I addressed this earlier within the framework of the popular logical problem in my essay, “Pinocchio.”
Today, I came across quite a lovely take on the matter in a book I’ve been reading, Politics of the Family and Other Essays by R. D. Laing, a work that largely fleshes out the mapping of family dynamics and the relationship of those structures to individuals who develop schizophrenia.
In his essay “Intervention in Social Situations,” Laing writes: “No one in the situation may know what the situation is. We can never assume that the people in the situation know what the situation is. A corollary to this: the situation has to be discovered. You may think this is a banal proposition, but consider the implications. The stories people tell…do not tell us simply and unambiguously what the situation is. These stories are part of the situation. There is no a priori reason to ‘believe’ a story, because anyone tells us it, as there is no a priori reason to disbelieve a story, because anyone tells it. One may have good reason, after putting it to the test, to trust certain people’s stories. The stories we are told and tell are always significant parts of the situation to be discovered, but their truth value is often negligible…Everyone has their stories as to why and what is happening. Often they agree -no more likely to be true thereby. There is no necessary or constant relationship between what people do, what they think they do, and what they say they are or have been doing.”

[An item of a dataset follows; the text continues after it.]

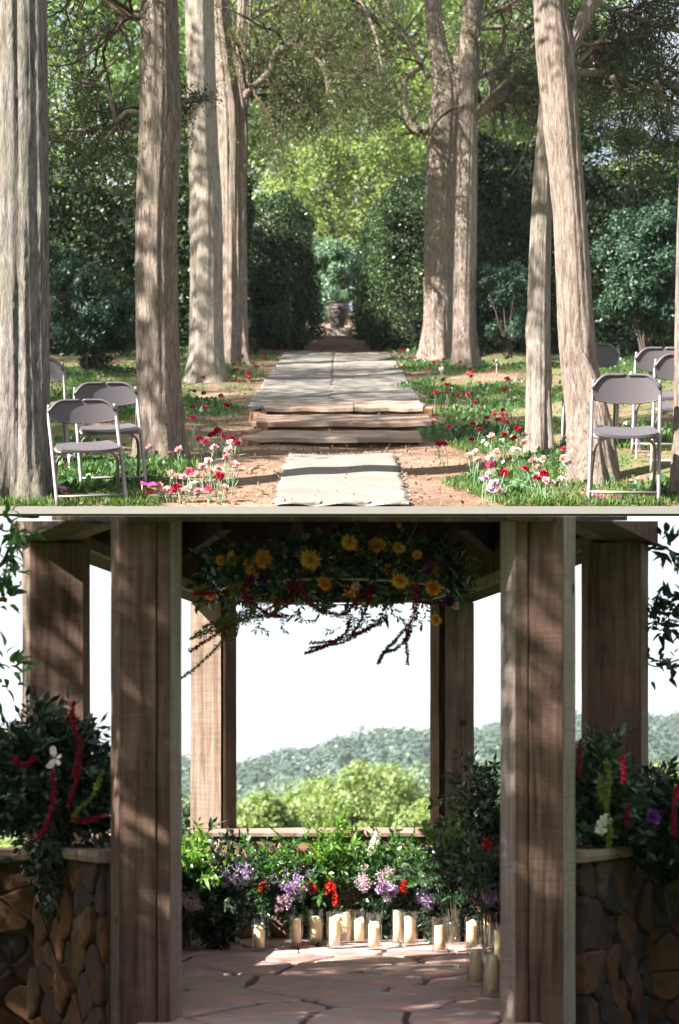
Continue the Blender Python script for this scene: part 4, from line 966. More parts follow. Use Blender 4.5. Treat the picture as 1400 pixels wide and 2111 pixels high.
mb = MB(); mb.box(-1600, 1600, -70, 1600, -30, 75)
hz_, t, b = nodes('haze'); t.nodes.remove(b); pv = N(t, 'VolumePrincipled'); pv.inputs['Density'].default_value = .00025; pv.inputs['Color'].default_value = (.90, .95, 1, 1); pv.inputs['Anisotropy'].default_value = .2
t.links.new(pv.outputs[0], t.nodes['Material Output'].inputs['Volume'])
obj('haze', mb.mesh('haze'), hz_, kind='stuff')
# ================================================================== THE GAZEBO
GZ = thing('gazebo', 'open timber gazebo of weathered oak posts and dark beams under a plank roof', 'gazebo', (0, 8, 0))
GO = Vector((0, -8, 0))
def roofline(y): return EYE + (HY - 1064.0) / F * y
BEAM = 1.96
def prism(name, foot, z0, ztop, mat, par, off=GO, jit=0.0):
    """footprint (x,y) list extruded upwards; ztop may be a function of y."""
    n = len(foot); H = 10; V = []
    for k in range(H + 1):
        for (x, y) in foot:
            zt = ztop(y) if callable(ztop) else ztop
            V.append(Vector((x + random.uniform(-jit, jit), y + random.uniform(-jit, jit), z0 + (zt - z0) * k / H)) + off)
    Fc = [tuple(range(n - 1, -1, -1)), tuple(H * n + i for i in range(n))]
    for k in range(H):
        for i in range(n): j = (i + 1) % n; Fc.append((k * n + i, k * n + j, (k + 1) * n + j, (k + 1) * n + i))
    me = mesh_from(name, V, Fc); o = obj(name, me, mat, par)
    bv = o.modifiers.new('edge', 'BEVEL'); bv.width = .004; bv.segments = 2; bv.limit_method = 'ANGLE'
    return o
def X_(px, z): return (px - 700) / F * z
def post(lbl, planks, z0, ztop, core):
    p = obj('post', None, None, GZ); p['label'] = lbl
    for foot, mat in planks: prism('plank', foot, z0, ztop, M[mat], p, GO, .0008)
    if core: prism('core', core, z0, ztop, M['wood_dark'], p)
    return p
def q4(xa, xb, ya, yb, d=.03, dx=0): return [(xa, ya), (xb, yb), (xb + dx, yb + d), (xa + dx, ya + d)]
n = 6.30
xa, xb, xc, xd, xe = X_(219, n), X_(247, n), X_(323, n), X_(351, n), X_(375, n + .17)
g_ = .0022
post('near left post, dark knots and stains on its front board', [
    ([(xa, n + .12), (xb - g_, n + .006), (xb - g_, n + .04), (xa + .03, n + .15)], 'wood'),
    (q4(xb, xc - g_, n, n), 'wood'), (q4(xc + g_, xd, n + .004, n + .004), 'wood'),
    ([(xd + .001, n + .004), (xe, n + .17), (xe - .03, n + .19), (xd - .012, n + .04)], 'wood_skylit')],  # side face lightened in colour for the sky's light
    -.02, roofline, [(xb + .004, n + .034), (xd - .02, n + .034), (xe - .04, n + .19), (xa + .04, n + .19)])
xa, xb, xc, xd, xe = X_(1031, n + .14), X_(1063, n), X_(1090, n), X_(1162, n), X_(1187, n + .12)
post('near right post, long dark seam down its front boards', [
    ([(xa, n + .14), (xb - .001, n + .004), (xb + .012, n + .04), (xa + .03, n + .17)], 'wood_skylit'),
    (q4(xb, xc - g_, n + .004, n + .004), 'wood'), (q4(xc + g_, xd - .001, n, n), 'wood'),
    ([(xd + .001, n + .004), (xe, n + .12), (xe - .03, n + .15), (xd - .012, n + .04)], 'wood_skylit')],
    -.02, roofline, [(xb + .016, n + .034), (xd - .016, n + .034), (xe - .04, n + .18), (xa + .04, n + .18)])
ZM = 7.5; CT = .63
post('side post at left with curved saw marks, standing on the wall', [
    ([(X_(44, ZM + .1), ZM + .12), (X_(62, ZM), ZM), (X_(66, ZM), ZM + .04), (X_(52, ZM + .1), ZM + .16)], 'wood_warm'),
    (q4(X_(62.5, ZM), X_(171, ZM), ZM, ZM + .02, .2), 'wood')], CT, BEAM - .003, None)
post('side post at right with curved saw marks, standing on the wall', [
    (q4(X_(1213, ZM), X_(1322, ZM), ZM + .02, ZM, .2), 'wood'),
    ([(X_(1322.5, ZM), ZM), (X_(1339, ZM + .1), ZM + .12), (X_(1330, ZM + .1), ZM + .16), (X_(1318, ZM), ZM + .04)], 'wood_warm')], CT, BEAM - .003, None)
ZB = 9.9
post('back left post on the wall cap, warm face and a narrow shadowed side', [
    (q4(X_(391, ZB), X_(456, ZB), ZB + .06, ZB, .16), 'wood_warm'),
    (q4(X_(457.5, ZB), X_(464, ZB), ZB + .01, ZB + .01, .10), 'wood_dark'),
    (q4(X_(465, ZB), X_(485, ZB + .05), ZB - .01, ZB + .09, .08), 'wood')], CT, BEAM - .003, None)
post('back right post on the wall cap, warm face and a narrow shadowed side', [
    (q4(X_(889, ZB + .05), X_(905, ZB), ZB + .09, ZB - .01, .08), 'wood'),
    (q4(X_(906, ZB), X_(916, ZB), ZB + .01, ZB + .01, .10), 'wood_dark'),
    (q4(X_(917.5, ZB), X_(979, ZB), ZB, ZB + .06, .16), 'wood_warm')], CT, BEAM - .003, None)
# beams: each reaches up to the sloping roof
def beam(lbl, p0, p1, wid, z0, mat, htop=None, nseg=1):
    (xa, ya), (xb, yb) = p0, p1; L_ = math.hypot(xb - xa, yb - ya); nx, ny = -(yb - ya) / L_ * wid / 2, (xb - xa) / L_ * wid / 2
    V = []; Fc = []; K = 10
    for i in range(K + 1):
        t_ = i / K; x = xa + (xb - xa) * t_; y = ya + (yb - ya) * t_
        for s in (-1, 1):
            yy = y + s * ny; zt = roofline(yy) - .022 if htop is None else htop
            zt = max(zt, z0 + .004)
            V += [Vector((x + s * nx, yy, z0)) + GO, Vector((x + s * nx, yy, zt)) + GO]
    for i in range(K):
        a = i * 4; c_ = a + 4
        Fc += [(a, c_, c_ + 1, a + 1), (a + 2, a + 3, c_ + 3, c_ + 2), (a, a + 2, c_ + 2, c_), (a + 1, c_ + 1, c_ + 3, a + 3)]
    Fc += [(0, 1, 3, 2), (K * 4, K * 4 + 2, K * 4 + 3, K * 4 + 1)]
    o = obj('beam', mesh_from('beam', V, Fc), M[mat], GZ); o['label'] = lbl
    return o
def inner(p, k): return (p[0] * k, 8.1 + (p[1] - 8.1) * k)
CY = 6.95
def cut(a, b__): k = (CY - a[1]) / (b__[1] - a[1]); return (a[0] + (b__[0] - a[0]) * k, CY)
A1, A2 = (X_(58, ZM), ZM + .1), (X_(300, n), n + .02); B1, B2 = (X_(1326, ZM), ZM + .1), (X_(1106, n), n + .02)
A2 = cut(A1, A2); B2 = cut(B1, B2)
D1, D2 = (X_(435, ZB), ZB + .09), (X_(935, ZB), ZB + .09)
beam('outer beam over the left side opening', (A1[0] - .02, A1[1] + .05), A2, .15, BEAM, 'wood')
beam('outer beam over the right side opening', (B1[0] + .02, B1[1] + .05), B2, .15, BEAM, 'wood')
beam('rafter sloping in from the left side post', (A1[0] + .13, A1[1] + .02), (A2[0] + .13, A2[1] + .06), .09, BEAM + .012, 'wood_warm')
beam('rafter sloping in from the right side post', (B1[0] - .13, B1[1] + .02), (B2[0] - .13, B2[1] + .06), .09, BEAM + .012, 'wood_warm')
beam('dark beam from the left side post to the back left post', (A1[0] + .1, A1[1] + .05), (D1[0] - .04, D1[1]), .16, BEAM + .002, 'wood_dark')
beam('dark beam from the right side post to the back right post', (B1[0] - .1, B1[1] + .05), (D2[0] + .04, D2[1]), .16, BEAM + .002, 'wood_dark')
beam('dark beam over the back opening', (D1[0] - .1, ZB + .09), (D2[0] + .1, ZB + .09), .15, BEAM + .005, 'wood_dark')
for (a, b__) in ((A1, D1), (B1, D2)):
    s_ = 1 if a[0] < 0 else -1
    beam('light cleat along the foot of the side beam', (a[0] + .10 * s_ + .10 * s_, a[1] + .0), (b__[0] + .02 * s_, b__[1] - .14), .035, BEAM - .004, 'wood_warm', BEAM + .05)
# dark ridge boards under the roof
for k, (x0_, y0_, x1_, y1_) in enumerate(((-.25, 9.75, -.16, 8.6), (.30, 9.75, .22, 8.6), (-.9, 9.5, -.55, 8.3), (.9, 9.5, .6, 8.3))):
    beam('ceiling joist', (x0_, y0_), (x1_, y1_), .05, 2.16 if k < 2 else 2.13, 'wood_dark')
# plank roof, pitched back to front
rf = obj('roof', None, None, GZ)
yb_ = [6.22 + i * (10.22 - 6.22) / 20 for i in range(21)]
def halfw(y): return .80 + (1.40 - .80) * (y - 6.2) / 1.75 if y < 7.95 else 1.40 - (1.40 - .95) * (y - 7.95) / 2.1
for i in range(20):
    ya, yb2 = yb_[i] + .002, yb_[i + 1] - .002; V = []
    for (y, dz) in ((ya, 0), (yb2, 0), (ya, -.02), (yb2, -.02)):
        hw = halfw(y) - .03
        for s in (-1, 1): V.append(Vector((s * hw, y, roofline(y) + dz)) + GO)
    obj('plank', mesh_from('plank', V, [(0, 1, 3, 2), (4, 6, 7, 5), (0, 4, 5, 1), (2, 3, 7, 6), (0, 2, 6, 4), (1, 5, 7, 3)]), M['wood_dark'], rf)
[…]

I.e., consensus does not equate to a factual account – despite our heuristic tendency to equate the most reported or circulated version of events as the most authoritative – especially when garnered from multiple independent sources. “It seems right!” We say. “And I heard it from multiple people who had no communication with each other but were both present for the same event. Airtight case!”
Despite the apparent common sense value of such a determination, such a thing does not make an account or any number of concordant accounts empirically true.
As Laing continues in his essay, “By what criteria does who decide whose views are ‘right’? Is this an appropriate question?”
In the world of memoir, it seems folly to claim a monopoly on objective truth – especially so for extrinsic events, of which I am always but a small part, or even for intrinsic events, for that matter, prone to my fair share of biases.